Friday, June 1, 2012

Friends With Boys by Faith Erin Hicks


The defining moment of Faith Erin Hicks's Friends With Boys for me is the scene where Maggie takes her new friends Lucy and Alastair to the movie theater to watch Alien, which results in the punked-out and tough-looking Lucy quivering in fear and hiding from all the violent, bloody action taking place on screen whilst Maggie and Alastair watch with eager anticipation and bored indifference, respectively. It's one of the first stereotype-shifting moments in a book which is mostly about shifting the standard high-school stereotypes into different perspectives.


Friends With Boys is primarily about Maggie McKay and her first year of high school after being homeschooled for her entire life, an amplification of the usual social alienation that occurs in the transition from middle to high school.

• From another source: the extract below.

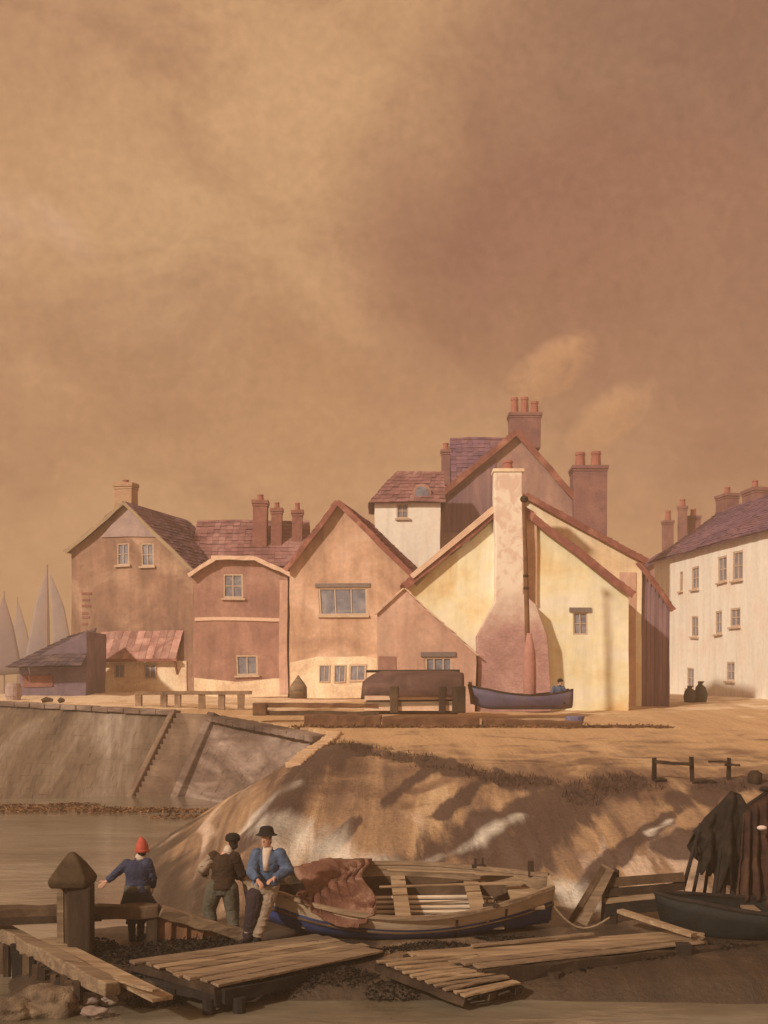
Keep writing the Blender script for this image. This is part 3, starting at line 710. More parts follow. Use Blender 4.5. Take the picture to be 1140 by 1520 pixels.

Despite the title, there's not really a great deal of ink spent on the actual act of being friends with boys; most of the boys Maggie knows are her brothers, who are her friends/enemies by default, and her most important new friend at high school is Lucy. It is instead snips and pieces of the events that tend to populate high school life: unexpected rivalries between former friends, late-night potentially illicit events, and the general crises of identity. It's hard to even assign Maggie the coveted status of "main character" as she seems to serve more as a viewpoint anchor for the reader into the events that develop around her. This isn't to say that she's a static or cipher character—she changes as much as the rest of the main cast over the course of the book, if not more so—but rather that's she's less of a central figure.

The nature of this format prevents it from having the usual Literary Signposts that say things like "This is the Theme of This Work, Pay Attention" or dialogue that reads like "In Case You Missed That Signpost Previously, We're Explaining the Theme Now", and it's better for it. Without those signposts , it's much easier for readers to pick their own theme and their own way of integrating the narrative with their lives—it's just as easy to click with Alastair's struggles to dissociate himself from his former lacrosse teammates or Lucy's desire to maintain her individuality as it is with Maggie's alienation from the majority of the high school student body. Even the parts of the story that would best serve to make a coveted Point—the ghost of the sailor's widow that haunts Maggie and her friends and their attempt to set her at peace—ends with an ambiguous nonconclusion.

The nonconclusive ambiguity could be the Point itself, perhaps, but by its very nature means that rather than being a singular Point, it's simply one of many points that one could draw from Friends With Boys.